The main campaign will take up several hours of your time, but thanks to the ability to customise each level with different modes and difficulty spikes, it will not be long before you are firing up each scenario again to try and complete it in a different way. Some well judged achievements also encourage you to revisit the main missions, with points on offer for using only gun turrets in later, difficult levels. At the end of each successful defence, there is an abundance of statistics and graphs on offer detailing the merits of your approach, a feature some may find superfluous but which actually informs your planning.

A narrative running through each mission is redundant and best ignored

There are several areas where Hidden Path overreach themselves in trying to redefine the genre. The slew of textual narrative prefacing each mission is obtuse and the repeated prompts from your AI allies in the form of audio and text boxes quickly grate, especially when you are trying to train your eye on potential weak points in your ever expanding - and ever volatile - network of towers. It feels like an unnecessary attempt to lighten to the tone and keep the momentum going, something the gameplay is more than capable of doing by itself.
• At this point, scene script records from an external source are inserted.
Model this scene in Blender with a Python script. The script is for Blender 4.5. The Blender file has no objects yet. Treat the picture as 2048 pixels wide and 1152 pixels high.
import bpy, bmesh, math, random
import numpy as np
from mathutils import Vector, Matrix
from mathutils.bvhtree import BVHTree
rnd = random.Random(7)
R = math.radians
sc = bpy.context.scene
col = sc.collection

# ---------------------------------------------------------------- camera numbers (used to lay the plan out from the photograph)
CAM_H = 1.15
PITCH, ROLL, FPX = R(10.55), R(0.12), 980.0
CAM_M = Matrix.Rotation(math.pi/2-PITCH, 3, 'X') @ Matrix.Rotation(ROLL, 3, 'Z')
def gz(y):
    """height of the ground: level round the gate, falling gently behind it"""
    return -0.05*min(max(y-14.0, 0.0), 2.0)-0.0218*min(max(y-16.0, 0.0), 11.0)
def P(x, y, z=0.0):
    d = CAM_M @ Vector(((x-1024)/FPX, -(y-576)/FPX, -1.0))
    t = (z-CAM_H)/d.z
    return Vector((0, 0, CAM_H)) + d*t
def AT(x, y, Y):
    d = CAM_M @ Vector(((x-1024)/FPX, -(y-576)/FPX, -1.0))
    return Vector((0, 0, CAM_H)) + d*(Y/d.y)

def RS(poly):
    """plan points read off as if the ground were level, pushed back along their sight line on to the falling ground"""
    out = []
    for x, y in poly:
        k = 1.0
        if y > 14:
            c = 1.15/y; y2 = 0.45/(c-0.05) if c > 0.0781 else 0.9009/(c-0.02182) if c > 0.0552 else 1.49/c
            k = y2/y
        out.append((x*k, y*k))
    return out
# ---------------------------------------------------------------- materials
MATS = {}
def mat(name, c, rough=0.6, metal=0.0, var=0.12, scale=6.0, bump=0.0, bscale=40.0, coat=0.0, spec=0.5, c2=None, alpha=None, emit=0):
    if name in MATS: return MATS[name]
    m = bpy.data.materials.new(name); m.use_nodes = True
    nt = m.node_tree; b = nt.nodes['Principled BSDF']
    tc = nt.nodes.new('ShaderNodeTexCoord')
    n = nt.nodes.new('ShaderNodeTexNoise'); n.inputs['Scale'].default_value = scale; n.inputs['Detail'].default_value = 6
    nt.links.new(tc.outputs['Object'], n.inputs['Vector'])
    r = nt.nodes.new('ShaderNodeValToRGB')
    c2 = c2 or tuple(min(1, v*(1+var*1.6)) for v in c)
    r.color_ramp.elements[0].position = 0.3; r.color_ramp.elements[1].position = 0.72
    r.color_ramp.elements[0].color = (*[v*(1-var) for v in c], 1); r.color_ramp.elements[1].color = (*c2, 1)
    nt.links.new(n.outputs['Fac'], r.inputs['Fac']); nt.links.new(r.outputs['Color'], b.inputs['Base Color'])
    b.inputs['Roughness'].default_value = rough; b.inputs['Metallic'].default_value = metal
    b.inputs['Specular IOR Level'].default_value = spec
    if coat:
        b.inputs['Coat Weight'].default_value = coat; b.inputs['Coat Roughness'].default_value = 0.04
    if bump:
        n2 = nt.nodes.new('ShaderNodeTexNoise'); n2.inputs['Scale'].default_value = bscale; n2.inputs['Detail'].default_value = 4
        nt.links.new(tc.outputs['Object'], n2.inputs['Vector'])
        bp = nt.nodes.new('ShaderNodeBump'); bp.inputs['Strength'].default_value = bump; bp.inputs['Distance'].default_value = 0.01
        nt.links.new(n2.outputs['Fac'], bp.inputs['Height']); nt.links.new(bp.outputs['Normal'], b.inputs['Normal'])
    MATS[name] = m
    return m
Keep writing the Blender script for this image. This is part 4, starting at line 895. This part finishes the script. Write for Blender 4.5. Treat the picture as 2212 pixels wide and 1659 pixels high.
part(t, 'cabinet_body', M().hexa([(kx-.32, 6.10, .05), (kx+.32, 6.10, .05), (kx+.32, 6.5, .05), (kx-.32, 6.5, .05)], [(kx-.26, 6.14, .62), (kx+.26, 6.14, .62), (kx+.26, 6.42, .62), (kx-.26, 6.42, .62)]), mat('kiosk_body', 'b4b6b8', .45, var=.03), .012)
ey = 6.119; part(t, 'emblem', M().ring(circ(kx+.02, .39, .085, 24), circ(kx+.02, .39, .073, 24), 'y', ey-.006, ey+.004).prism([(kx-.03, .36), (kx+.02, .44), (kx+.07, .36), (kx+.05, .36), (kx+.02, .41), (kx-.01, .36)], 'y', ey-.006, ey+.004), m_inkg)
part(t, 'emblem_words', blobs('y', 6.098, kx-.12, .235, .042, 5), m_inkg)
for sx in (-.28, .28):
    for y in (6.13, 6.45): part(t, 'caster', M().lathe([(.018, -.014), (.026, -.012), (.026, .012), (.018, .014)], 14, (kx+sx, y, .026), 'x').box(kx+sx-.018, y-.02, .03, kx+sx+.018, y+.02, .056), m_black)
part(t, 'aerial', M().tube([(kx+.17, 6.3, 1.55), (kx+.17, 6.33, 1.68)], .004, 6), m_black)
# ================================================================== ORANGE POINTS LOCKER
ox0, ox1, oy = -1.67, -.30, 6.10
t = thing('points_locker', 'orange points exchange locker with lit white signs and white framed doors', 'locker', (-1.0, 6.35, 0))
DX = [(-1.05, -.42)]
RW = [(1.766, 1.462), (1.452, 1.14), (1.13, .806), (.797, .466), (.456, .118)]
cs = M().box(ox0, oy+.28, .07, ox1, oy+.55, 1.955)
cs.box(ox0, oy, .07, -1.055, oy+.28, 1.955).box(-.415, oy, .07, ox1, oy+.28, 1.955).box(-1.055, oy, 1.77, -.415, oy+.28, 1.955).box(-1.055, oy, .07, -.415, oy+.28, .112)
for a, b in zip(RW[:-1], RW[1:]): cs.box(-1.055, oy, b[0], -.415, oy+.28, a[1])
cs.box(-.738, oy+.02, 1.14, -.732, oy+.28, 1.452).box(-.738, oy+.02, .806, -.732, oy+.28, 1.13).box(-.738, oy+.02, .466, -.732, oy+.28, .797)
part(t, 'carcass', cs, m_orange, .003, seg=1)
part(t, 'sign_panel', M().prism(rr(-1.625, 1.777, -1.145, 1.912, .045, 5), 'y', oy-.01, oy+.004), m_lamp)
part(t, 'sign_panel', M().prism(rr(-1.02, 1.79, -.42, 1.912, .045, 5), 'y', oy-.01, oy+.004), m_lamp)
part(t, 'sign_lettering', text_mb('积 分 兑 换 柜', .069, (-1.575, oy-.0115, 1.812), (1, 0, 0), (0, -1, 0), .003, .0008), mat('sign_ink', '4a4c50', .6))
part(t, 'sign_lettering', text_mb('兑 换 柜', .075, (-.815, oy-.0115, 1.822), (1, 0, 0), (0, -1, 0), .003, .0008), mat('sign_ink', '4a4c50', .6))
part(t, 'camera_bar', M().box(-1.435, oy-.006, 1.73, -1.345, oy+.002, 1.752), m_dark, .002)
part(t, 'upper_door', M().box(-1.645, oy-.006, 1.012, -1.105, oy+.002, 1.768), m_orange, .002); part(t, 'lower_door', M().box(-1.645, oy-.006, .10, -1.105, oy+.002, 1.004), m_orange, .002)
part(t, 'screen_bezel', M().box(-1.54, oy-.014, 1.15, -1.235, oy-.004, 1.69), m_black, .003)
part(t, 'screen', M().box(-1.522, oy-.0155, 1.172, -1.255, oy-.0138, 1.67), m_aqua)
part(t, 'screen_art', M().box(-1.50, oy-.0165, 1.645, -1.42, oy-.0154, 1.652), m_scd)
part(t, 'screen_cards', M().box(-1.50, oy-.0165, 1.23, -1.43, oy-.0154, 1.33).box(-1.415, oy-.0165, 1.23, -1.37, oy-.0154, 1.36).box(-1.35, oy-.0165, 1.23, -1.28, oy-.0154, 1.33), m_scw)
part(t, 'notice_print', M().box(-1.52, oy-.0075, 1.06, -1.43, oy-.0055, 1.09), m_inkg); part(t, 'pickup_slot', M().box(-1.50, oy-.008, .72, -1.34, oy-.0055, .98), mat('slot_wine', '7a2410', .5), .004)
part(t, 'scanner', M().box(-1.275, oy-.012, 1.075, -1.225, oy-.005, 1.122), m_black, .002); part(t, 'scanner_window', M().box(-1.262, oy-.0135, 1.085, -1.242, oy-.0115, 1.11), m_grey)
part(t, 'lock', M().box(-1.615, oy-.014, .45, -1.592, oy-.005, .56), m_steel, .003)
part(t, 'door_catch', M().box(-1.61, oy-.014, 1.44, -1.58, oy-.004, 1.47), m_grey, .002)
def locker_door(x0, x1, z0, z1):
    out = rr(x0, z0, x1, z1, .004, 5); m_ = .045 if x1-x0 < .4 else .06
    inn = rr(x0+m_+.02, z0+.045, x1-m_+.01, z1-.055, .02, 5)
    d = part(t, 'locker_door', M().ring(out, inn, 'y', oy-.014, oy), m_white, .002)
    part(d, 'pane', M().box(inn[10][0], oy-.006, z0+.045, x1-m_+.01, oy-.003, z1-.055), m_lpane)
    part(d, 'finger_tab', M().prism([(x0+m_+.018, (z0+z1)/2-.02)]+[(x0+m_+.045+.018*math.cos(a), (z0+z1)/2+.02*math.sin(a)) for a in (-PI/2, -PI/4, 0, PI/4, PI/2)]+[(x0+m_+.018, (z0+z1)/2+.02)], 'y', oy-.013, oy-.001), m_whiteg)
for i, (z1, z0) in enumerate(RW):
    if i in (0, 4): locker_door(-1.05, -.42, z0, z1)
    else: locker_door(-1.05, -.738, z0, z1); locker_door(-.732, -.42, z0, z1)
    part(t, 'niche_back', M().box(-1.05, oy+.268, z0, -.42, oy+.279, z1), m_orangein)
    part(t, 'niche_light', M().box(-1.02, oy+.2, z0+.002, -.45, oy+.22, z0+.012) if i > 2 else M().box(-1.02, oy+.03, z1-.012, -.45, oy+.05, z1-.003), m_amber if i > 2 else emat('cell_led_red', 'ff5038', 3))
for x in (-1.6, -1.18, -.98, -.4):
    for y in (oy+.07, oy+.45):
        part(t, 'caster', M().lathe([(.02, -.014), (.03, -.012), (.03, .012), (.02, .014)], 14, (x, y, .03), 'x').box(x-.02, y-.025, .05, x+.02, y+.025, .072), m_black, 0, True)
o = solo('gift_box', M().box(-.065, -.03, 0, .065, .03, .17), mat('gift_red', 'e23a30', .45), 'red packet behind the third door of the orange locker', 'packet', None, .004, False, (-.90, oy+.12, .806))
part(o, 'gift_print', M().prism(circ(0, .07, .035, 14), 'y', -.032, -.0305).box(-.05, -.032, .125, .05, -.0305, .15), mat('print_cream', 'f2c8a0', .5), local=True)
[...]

Fortunately, the redundant story is dispensed with entirely in multiplayer mode, where the same degree of tinkering and invention is on show. It is to be hoped that Hidden Path have plans for DLC for Defense Grid 2, as it is the ideal game to dip in and out of when you have a spare quarter of an hour. There may be more grandiose games to come in the final weeks of 2014, but this is one of the few you will still be playing well into 2015.

TIPS AND TRICKS:

1) Hitting X during a game brings up a heat map of kills. It is a useful way of determining which cluster of towers requires upgrading, particularly in areas close to where the aliens emerge from their craft.

2) The missile tower may be one of the most expensive to build, with the final upgrade alone costing 1200 points. But it is well worth the investment, given its ability to strike foes across a vast radius.

3) If you feel you have misjudged a built in the later waves of a level, avail yourself of the option to reload the last checkpoint. Granted, it feels like an easy way out of a funk, but at least it means you don’t have to play through again from wave one.